Some people are afraid to listen for God’s call, for fear of what they might hear.  I can understand that.  God might have a big challenge for you.  But it will be your challenge, right for you, and you will be the richer for answering it.  I fear not listening, and missing out on the gift of being in tune with God, not doing that thing that I am needed for, that will heal me, or that I will love.  Imagine what we all would have missed if Mary Oliver hadn’t listened to her call. 

 Maybe you have been called to something big and life changing. Mary Oliver’s poem, “The Journey” talks of such a call.

One day you finally knew
what you had to do, and began,
though the voices around you
kept shouting
their bad advice—
though the whole house
began to tremble
and you felt the old tug
at your ankles.
"Mend my life!"
each voice cried.
But you didn't stop.
You knew what you had to do,
though the wind pried
with its stiff fingers
at the very foundations,
though their melancholy
was terrible.
It was already late
enough, and a wild night,
and the road full of fallen
branches and stones.
But little by little,
as you left their voices behind,
the stars began to burn
through the sheets of clouds,
and there was a new voice
which you slowly
recognized as your own,
that kept you company
as you strode deeper and deeper
into the world,
determined to do
the only thing you could do—
determined to save
the only life you could save. 

Or it could be a small thing you are called to do.  A thing that doesn’t seem important at all, except you are called to do it. And we don’t always know what is important and what is not.  A member of my retreat group in Virginia, named Chantal, lost her beloved riverside home in Ottawa to a flood in 2016.  She didn’t know if she would be allowed to salvage it.  Another member sent a little email of encouragement to her, complete with pictures of beautiful homes on stilts.  Chantal read that little email every day for months as she waited and waited and finally got permission to repair her home.  Maybe we don’t always know what is important and what is not.

Don’t let perfectionism get in the way of your call.  So many gifts from God go unused because the recipient of the gift is waiting to be good enough, waiting for perfection.  We learn to do better by practicing that thing we are called to learn and do.  Leave perfection to God.  

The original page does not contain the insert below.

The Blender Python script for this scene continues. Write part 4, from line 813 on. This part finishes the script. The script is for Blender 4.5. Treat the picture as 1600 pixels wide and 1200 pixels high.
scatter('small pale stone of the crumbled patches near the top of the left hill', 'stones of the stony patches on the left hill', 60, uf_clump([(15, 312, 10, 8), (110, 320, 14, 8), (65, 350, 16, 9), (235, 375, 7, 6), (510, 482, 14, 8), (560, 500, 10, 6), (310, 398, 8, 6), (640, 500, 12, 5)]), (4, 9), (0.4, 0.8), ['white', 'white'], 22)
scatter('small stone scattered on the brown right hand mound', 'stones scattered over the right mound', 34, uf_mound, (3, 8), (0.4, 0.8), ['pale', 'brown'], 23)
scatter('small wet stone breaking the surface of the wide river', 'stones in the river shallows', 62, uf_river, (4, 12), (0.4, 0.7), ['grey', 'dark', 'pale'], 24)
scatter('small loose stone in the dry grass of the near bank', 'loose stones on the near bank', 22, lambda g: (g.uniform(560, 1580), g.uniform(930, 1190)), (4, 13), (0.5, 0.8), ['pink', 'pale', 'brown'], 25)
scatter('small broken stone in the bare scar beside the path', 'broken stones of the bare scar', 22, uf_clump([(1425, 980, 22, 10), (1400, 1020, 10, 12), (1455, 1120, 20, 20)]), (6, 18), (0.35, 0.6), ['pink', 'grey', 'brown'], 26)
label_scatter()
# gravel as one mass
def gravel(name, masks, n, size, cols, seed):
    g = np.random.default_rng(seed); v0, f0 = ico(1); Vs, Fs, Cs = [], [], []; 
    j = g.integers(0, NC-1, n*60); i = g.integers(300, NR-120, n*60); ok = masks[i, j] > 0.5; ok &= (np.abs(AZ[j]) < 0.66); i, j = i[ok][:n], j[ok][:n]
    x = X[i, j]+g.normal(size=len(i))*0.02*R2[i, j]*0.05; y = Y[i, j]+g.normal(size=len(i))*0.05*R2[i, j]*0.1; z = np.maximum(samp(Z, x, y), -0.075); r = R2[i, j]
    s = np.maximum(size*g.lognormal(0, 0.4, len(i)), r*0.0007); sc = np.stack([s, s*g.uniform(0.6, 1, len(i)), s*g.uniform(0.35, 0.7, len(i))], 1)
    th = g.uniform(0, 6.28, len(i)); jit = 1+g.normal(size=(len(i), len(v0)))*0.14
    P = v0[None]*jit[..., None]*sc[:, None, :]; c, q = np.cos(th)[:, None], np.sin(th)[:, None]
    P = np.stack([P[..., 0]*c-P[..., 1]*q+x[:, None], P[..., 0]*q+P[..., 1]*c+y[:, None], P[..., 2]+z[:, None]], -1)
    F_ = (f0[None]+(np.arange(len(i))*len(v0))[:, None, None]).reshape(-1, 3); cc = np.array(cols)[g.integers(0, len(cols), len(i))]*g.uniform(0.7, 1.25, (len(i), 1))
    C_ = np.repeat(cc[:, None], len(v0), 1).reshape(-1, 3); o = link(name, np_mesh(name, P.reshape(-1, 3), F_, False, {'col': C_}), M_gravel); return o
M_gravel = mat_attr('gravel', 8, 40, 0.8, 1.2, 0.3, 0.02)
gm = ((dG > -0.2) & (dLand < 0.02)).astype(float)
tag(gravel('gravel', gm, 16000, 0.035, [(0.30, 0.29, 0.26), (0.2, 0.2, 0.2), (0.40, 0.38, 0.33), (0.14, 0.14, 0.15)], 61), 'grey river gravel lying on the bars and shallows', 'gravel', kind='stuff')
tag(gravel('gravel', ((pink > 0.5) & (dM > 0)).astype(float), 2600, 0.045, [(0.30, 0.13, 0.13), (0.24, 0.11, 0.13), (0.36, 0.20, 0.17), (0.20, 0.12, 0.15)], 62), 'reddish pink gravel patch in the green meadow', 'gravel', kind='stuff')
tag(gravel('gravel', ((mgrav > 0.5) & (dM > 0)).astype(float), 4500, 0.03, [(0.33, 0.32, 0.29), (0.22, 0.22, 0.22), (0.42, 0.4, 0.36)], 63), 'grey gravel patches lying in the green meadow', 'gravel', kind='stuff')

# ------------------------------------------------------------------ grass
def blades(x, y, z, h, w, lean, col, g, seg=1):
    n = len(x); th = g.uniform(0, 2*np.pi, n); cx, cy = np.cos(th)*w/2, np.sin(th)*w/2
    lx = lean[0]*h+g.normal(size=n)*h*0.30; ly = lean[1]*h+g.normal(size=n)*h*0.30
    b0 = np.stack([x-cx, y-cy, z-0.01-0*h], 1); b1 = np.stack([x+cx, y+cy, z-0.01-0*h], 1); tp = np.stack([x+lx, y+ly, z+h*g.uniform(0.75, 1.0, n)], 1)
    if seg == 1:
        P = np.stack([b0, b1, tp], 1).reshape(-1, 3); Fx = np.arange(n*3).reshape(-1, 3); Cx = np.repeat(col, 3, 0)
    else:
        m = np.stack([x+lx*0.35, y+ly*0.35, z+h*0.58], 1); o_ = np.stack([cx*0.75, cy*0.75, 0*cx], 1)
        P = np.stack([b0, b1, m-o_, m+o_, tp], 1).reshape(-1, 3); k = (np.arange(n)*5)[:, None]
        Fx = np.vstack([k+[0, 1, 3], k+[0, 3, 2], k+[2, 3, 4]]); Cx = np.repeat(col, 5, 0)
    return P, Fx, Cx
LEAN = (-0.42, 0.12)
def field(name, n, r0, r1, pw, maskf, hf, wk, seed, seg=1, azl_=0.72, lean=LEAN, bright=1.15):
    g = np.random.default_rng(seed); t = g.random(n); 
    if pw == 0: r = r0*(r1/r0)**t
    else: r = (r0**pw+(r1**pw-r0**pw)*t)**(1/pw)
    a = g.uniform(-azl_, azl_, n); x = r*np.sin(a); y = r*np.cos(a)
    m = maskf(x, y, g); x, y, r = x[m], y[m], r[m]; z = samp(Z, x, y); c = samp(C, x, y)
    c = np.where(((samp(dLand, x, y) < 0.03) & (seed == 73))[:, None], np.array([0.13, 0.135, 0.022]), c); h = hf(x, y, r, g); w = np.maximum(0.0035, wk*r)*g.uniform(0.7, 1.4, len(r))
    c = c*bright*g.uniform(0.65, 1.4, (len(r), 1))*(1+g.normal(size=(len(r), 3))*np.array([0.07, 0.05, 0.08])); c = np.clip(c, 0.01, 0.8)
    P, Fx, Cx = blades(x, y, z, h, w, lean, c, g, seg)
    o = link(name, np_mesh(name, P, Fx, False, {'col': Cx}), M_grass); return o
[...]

Maybe you are called to a morning ritual that feeds your spirit each morning in some way, so that the Holy Spirit will have room to land on you later in the day.  I feed my spirit by visiting my garden, and I also enjoy reading the UCC daily devotional.  Mary Oliver has some ideas about this too, in her poem, Why I Wake Early.

Hello, sun in my face.
Hello, you who made the morning
and spread it over the fields
and into the faces of the tulips
and the nodding morning glories,
and into the windows of, even, the
miserable and the crotchety –
best preacher that ever was,
dear star, that just happens
to be where you are in the universe
to keep us from ever-darkness,
to ease us with warm touching,
to hold us in the great hands of light –
good morning, good morning, good morning.
Watch, now, how I start the day
in happiness, in kindness. 

We are all called to remember that everything and everyone is sacred, and to voice our gratitude, each in our own way.  When we can’t find the words, we can borrow from people like Mary Oliver.  

You might be thinking: God’s call on my life!  Oh no, one more thing to add to my to-do list!  I am convinced that God does not call us to be overwhelmed, or to fix everything.  God never asks us to do the impossible.  I pray over my to do list, and discover I can let something go.  I should pray before I get my next bright idea, and spread myself too thin.  In between our ideas of saving the world and our despair at doing anything of value, God has something large or small and just right for each of us to create, to enjoy, to learn, to give, and then leave the results to God.  

You might be thinking, who am I, to have a calling?  A child of God, that’s who you are.  You are a follower of Jesus.  You are a seeker of justice and compassion.  You are a little slice of the infinite, given breath, and a span of years, and imagination, and the power of the Holy Spirit.  I can’t wait to see how you answer God’s call in your life. Amen.